Preparing for the Transition


If your child is old enough, encourage them to reflect on their specific triggers and sensitivities. You may sit down with them and discuss times that they seem to become overwhelmed, or overstimulated. Knowing what may trigger your child, and them knowing what triggers them is a great first step. Knowing one’s limits and comfort zones can help ease the transition, and allow you to set up other strategies for success. 

Communication and working with teachers

Having open communication with teachers and school staff about sensory sensitivities is an important step in preparing to return to school. Share with them what sensory input may be challenging for your child, and what strategies work at home, and discuss ways to incorporate them at school.  This way they are better prepared to help. Letting the school know ahead of time will allow you to collaborate with them, and advocate for the appropriate accommodations. You may find that your child would benefit from an Individualized Education Plan (IEP) or 504 plan in securing accommodations. You can read more about those here.

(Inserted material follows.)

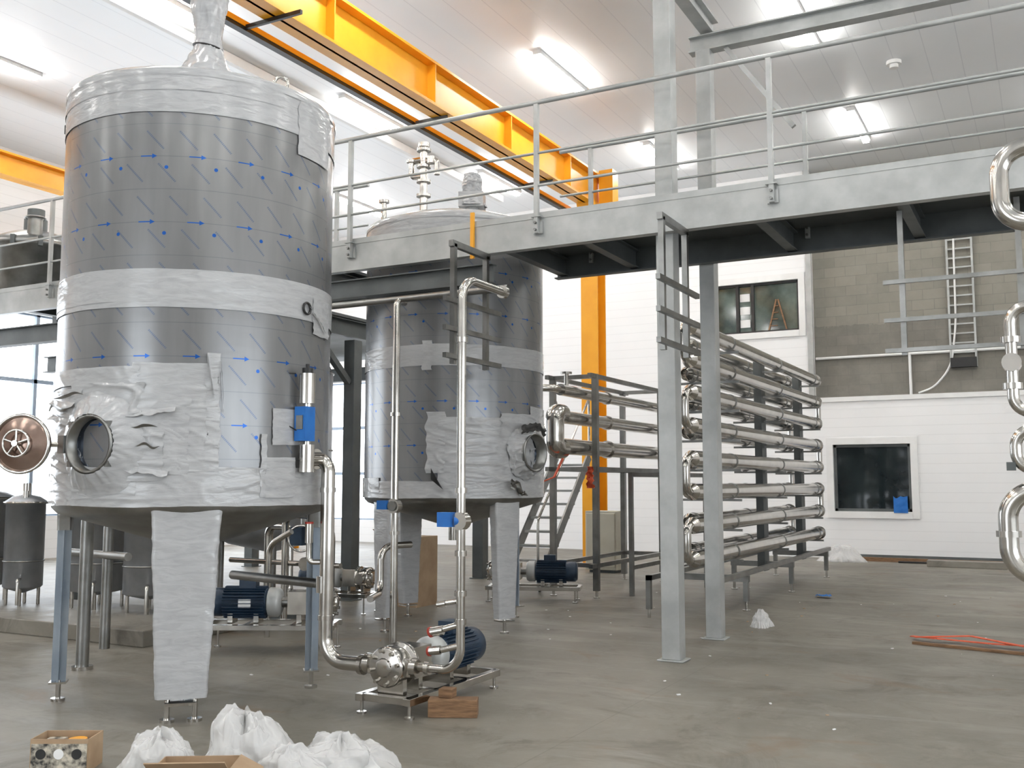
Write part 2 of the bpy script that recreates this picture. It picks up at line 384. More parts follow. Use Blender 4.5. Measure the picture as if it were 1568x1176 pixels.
column(-8.6,11.3,3.6,.18,galv_dk);column(-11.9,9.45,3.9,.2,galv_dk);column(-8.6,14.9,3.45,.2,galv_dk);column(-13.7,14.9,3.45,.2,galv_dk);column(2.6,8.89,3.9,.17)
b=Bd('upper_support_beam')
b.ibeam((-3.3,10.32,6.39),(4,10.32,6.39),.14,.18,.014,galv)
b.ibeam((-3.1,8.8,6.6),(-3.1,10.5,6.6),.14,.2,.014,galv)
b.beam((-2.9,10.32,6.3),(-2.2,10.32,5.3),.05,.05,galv);b.done()
b=Bd('walkway_railing')
def rail_run(pts_x,y,x0,x1,out):
    for x in pts_x:
        b.bx(x-.022,x+.022,y-.022,y+.022,ZC1-.16,5.36,galv)
        b.bx(x-.05,x+.05,y-.03,y+.03,ZC1+.0,ZC1+.012,galv)
        for zz in (ZC1-.13,ZC1-.06): b.cyl((x,y-.05,zz),(x,y,zz),.014,steel_dk,seg=6)
    b.cyl((x0,y,5.38),(x1,y,5.38),.024,galv,seg=12)
    for z in (4.86,4.53): b.cyl((x0,y,z),(x1,y,z),.014,galv,seg=10)
rail_run((.25,-2.05,-4.36,-6.65,-8.95,-11.6),YF-.055,-13.5,4,1)
rail_run((.3,-2.05,-4.42),YR-.03,-4.8,4,-1)
rail_run((-8,-10.3,-12.6),YR-.03,-13.5,-7.5,-1)
b.done()
def hanger(x,ya,yb):
    b=Bd('pipe_hanger_bracket',(x,(ya+yb)/2,3))
    b.beam((x,ya-.05,3.87),(x,yb+.05,3.87),.05,.06,steel_dk)
    for y in(ya,yb): b.beam((x,y,2.72),(x,y,3.87),.05,.05,steel_dk,up=(0,1,0))
    for z in(3.31,3.04,2.78): b.beam((x+.04,ya-.22,z),(x+.04,yb+.22,z),.04,.045,steel_dk)
    b.done()
hanger(-4.92,8.0,8.62);hanger(-2.84,8.0,8.62)
b=Bd('pipe_hanger_bracket')
for x in(-1.05,-.15): b.beam((x,9.02,2.68),(x,9.02,3.93),.045,.045,steel_dk,up=(0,1,0))
for z in(3.31,2.98,2.72): b.beam((-1.2,8.98,z),(.1,8.98,z),.035,.035,steel_dk)
b.done()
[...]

Practical Strategies for Success

Establish a Supportive Routine

A consistent daily routine may provide a sense of predictability in your child’s day to help keep them regulated. You may find that creating a morning and/or evening routine that incorporates calming activities is a helpful way to help start and end their day. Calming activities prior to school can help prepare their system for the day ahead. Calming activities after school can help them wind down for the evening after a day full of sensory input. 

Sensory-Friendly School Supplies

Sensory-friendly school supplies, such as noise-canceling headphones, fidget tools, or weighted items can help an avoider regulate while in the classroom. Noise-canceling headphones are extremely helpful for those sensitive to noise. Weighted items provide proprioceptive input which is calming. Find tools that help your child feel regulated and work to incorporate them into their day. 

Break and Recovery Strategies

Work with your child and their teacher to set up sensory breaks during the school day to prevent sensory overload. Activities like deep breathing exercises, sensory-friendly corners, or short walks can make a big impact to help keep them regulated during their busy day. 

Manage Emotions and Self-Care

Work with your child to develop a range of coping strategies for managing anxiety and stress related to sensory sensitivities. This may include deep breathing, mindfulness exercises, journaling, and progressive muscle relaxation. Engaging in activities that bring joy is another way to manage stress and anxiety. This might be reading a favorite book, playing a game, spending time outside, or listening to music. It’s important to establish a routine to help recharge and maintain emotional well-being during this time.  

Going back to school as a sensory avoider is a manageable process with proper strategies and support. Planning ahead and communicating (with the school, and your child) helps to set them up for success!